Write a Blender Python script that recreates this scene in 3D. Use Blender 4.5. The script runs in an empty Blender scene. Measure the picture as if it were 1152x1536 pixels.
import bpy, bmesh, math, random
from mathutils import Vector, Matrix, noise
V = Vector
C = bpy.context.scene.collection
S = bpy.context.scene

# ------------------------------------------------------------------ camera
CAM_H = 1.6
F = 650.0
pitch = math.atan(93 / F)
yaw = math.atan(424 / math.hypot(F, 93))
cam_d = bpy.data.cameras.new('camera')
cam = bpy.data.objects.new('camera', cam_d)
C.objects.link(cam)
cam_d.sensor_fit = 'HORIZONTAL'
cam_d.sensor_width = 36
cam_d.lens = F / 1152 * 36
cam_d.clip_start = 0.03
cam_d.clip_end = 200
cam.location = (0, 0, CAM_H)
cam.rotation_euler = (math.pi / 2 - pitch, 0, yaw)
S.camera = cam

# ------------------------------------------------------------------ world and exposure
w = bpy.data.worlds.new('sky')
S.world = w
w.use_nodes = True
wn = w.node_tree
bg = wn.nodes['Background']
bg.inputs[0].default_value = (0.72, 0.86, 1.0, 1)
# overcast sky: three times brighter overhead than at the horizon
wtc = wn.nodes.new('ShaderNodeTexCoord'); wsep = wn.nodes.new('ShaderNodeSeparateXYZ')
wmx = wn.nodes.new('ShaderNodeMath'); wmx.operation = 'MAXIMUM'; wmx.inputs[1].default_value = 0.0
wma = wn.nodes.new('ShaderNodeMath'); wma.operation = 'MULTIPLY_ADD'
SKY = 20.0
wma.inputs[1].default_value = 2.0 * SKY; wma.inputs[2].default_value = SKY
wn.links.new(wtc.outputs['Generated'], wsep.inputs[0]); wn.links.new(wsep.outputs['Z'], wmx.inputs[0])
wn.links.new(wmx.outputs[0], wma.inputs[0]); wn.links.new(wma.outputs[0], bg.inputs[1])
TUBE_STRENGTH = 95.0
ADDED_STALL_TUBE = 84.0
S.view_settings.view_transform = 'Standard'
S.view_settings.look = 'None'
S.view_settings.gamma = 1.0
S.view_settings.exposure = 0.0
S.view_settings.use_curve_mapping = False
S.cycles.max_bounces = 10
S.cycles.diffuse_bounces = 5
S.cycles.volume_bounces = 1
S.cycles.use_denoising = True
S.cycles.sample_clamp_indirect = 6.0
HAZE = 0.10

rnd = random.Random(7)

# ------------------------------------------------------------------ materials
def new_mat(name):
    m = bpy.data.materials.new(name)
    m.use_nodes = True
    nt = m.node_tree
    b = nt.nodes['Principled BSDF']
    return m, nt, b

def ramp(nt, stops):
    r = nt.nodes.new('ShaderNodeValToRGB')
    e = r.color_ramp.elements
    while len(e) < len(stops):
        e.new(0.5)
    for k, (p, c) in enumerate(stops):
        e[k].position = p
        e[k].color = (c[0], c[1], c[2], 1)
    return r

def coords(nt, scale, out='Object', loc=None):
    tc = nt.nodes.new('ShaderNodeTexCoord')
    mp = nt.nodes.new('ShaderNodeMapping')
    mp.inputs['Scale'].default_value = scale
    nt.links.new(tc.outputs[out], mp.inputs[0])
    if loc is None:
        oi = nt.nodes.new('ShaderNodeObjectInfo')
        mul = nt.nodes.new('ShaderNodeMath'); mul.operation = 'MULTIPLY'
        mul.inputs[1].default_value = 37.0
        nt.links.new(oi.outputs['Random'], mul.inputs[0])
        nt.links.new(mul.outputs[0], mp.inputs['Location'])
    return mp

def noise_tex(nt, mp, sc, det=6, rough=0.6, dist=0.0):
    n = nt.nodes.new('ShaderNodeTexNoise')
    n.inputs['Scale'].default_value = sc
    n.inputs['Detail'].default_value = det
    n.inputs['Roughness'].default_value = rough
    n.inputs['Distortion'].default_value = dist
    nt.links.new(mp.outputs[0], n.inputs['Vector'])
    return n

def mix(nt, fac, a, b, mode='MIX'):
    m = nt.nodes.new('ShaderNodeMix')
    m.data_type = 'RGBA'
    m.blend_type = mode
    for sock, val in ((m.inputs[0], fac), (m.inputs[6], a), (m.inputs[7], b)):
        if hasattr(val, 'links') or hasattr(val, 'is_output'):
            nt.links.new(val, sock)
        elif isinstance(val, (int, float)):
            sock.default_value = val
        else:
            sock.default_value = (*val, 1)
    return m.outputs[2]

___

What is expected
Provide solely the number of lines in the data that include the word "scene".

Solution to the exercise
3